The 2013 field study was hosted by the Channel Islands National Marine Sanctuary and the University of California-Santa Barbara’s Marine Science Institute. We were able to participate in a large variety of activities throughout the two-week field study, including snorkeling, kayaking, hiking, water quality monitoring and oceanography. We also learned about a range of environmental topics, such as climate change, ocean acidification, kelp forest ecosystems, and the marine life of the Santa Barbara Channel as well as the different cultures and backgrounds of our fellow campers.

The activities we participated in focused on ocean science and exploration, stewardship activities, cultural exchanges and youth media projects. Our media projects were mentored by staff from Jean-Michel Cousteau’s Ocean Futures Society Media Camp and American University’s Center for Environmental Filmmaking. My media camp mentor was Tony Azios and the other adult chaperone for my group was Corinne Jabbour from Lebanon. During media camp we were broken into 4 groups and each group had one of the four topics: Sense Of Place, Ocean Conservation, Cultural Understanding, and Interconnectedness.

My group's topic was the final one. Throughout the week we used the cameras that we had been given to document our field experiences through both still photography and video. I had so much fun working on the project, and now my group's video, which was posted on Youtube, has over 1,000 views!

When I first applied to the OFL program I had to fill out a survey which featured a question with two circles. One circle was labeled "you" and the other was labeled "ocean," and you had to pick the picture that showed how connected you felt with the ocean. I picked the overlapping circles that shared a bit more than half of their surfaces. I would now choose the circles that almost line up, one on top of the other, so that virtually everything is shared. Originally, I thought that my geographic distance from the coast made me less connected to the ocean.

Yes, I knew the point about how every one of your actions can affect someone else, but I don't think it really clicked until I got to Ocean for Life. We learned about how all of the bodies of water that we name separately are really just part of one giant ocean. We are inextricably linked whether we want to be or not. We must take responsibility for the mistakes we have made, and take action right them, so that we can all have the ocean to enjoy for centuries to come.

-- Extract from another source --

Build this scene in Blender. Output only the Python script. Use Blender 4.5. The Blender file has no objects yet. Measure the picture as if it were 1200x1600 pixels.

While at Ocean for Life I got to do some things that I never would have been able to do in Atlanta, things like snorkeling in a kelp forest, picking up starfish from the bottom of the ocean that were larger than a dinner plate, kayaking in the ocean, and making 15 new friends from the Middle East. I am so grateful to Ocean for Life and people such as Claire Fackler, our fearless program leader, all of the media camp mentors, the additional adult chaperones and, of course, our sponsors who made the program possible. Ocean for Life will stay with me for a lifetime.

Ocean for Life is a unique program that brings together Middle Eastern and North American high school students of diverse cultures and backgrounds to study marine science, and in the course of that, break down stereotypes and strengthen global relationships.  The premise is simple but powerful: we are all connected by the ocean, and by studying the ocean, we can learn about improving stewardship of the planet and ourselves: one world, one ocean.